Do check back for new stuff on occasion! It’s nice to know that someone’s reading what I write!
To take up your point about private schools and early start - a number of the private schools here in Sydney (AU) do this already. This tends to have a one of two motivations - either as part of the overall philosophy of the school (particiularly Stiener - AKA Waldorf - schools) or as a method to grab parents early on the theory that once you’re paying silly amounts when the little ones are two or three years old, the transition to paying silly amounts for school as they get older will be easier.

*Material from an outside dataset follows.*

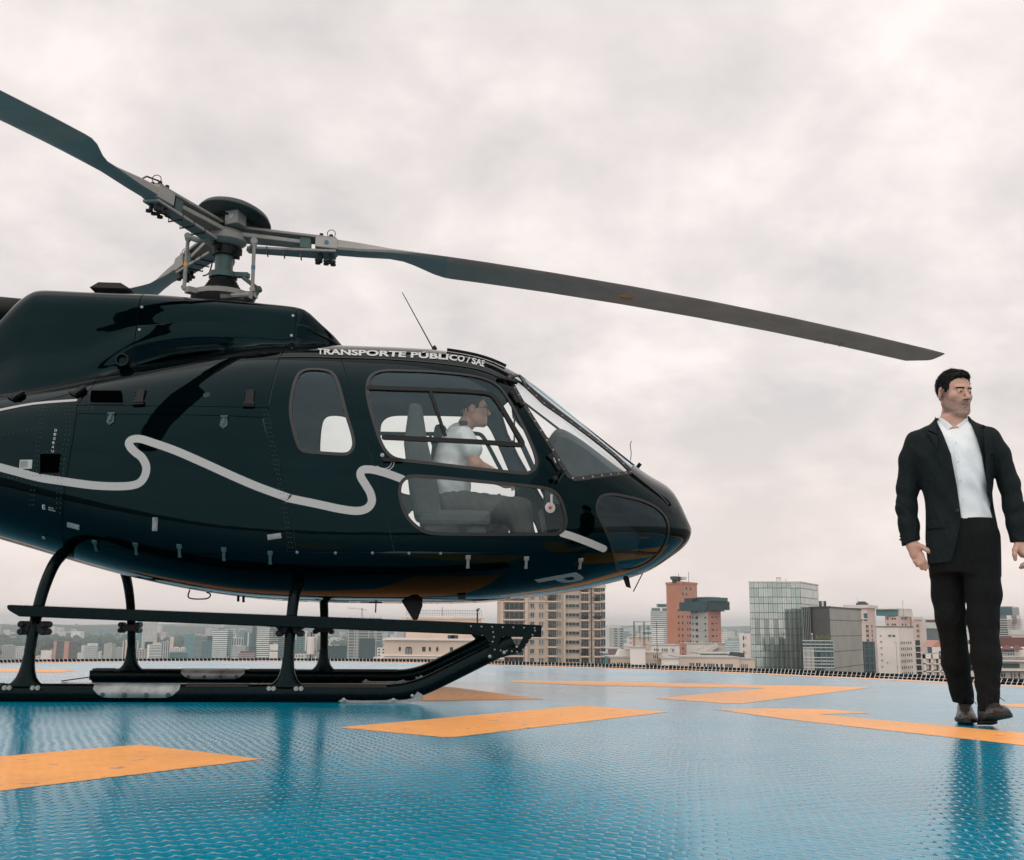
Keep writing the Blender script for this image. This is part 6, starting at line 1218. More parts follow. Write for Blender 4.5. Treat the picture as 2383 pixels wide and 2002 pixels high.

Overall, I think your point is valid though - the distinction between daycare and school is artificial. Unfortunately, the current climate here and, from what I can tell, in Canada of education debate is more focused on achieving with the resources they’ve currently got. The idea of expanding the coverage to include ECE, while a good one, I supect would carry too high a tax burden to get too far in the short term.
Having said that, I don’t have any better ideas on how to deal with daycare requirements for families who need to have both parents work, or families who only have one parent.
well, it’s not always clear to me that the sticking point on publicly-funded daycare isn’t precisely the tax burden it entails. So I think we’re in agreement. What I’m suggesting here is, I suppose, more of a strategy than anything else. Certainly the current strategy isn’t working.
But perhaps anything involving young children is bound to get caught up in the mother wars…
I agree that as a strategy, it’s a good one and realistically the best one, unfortunately I don’t think the public debate on daycare has progressed past the emotional stage (the mother wars). Until there’s strong enough concensus that this really is a need rather than a want for “selfish” mothers there won’t be much progress.
We all tend to be emotional rather than rational when our children are concerned, which makes good policy hard to define let alone enact.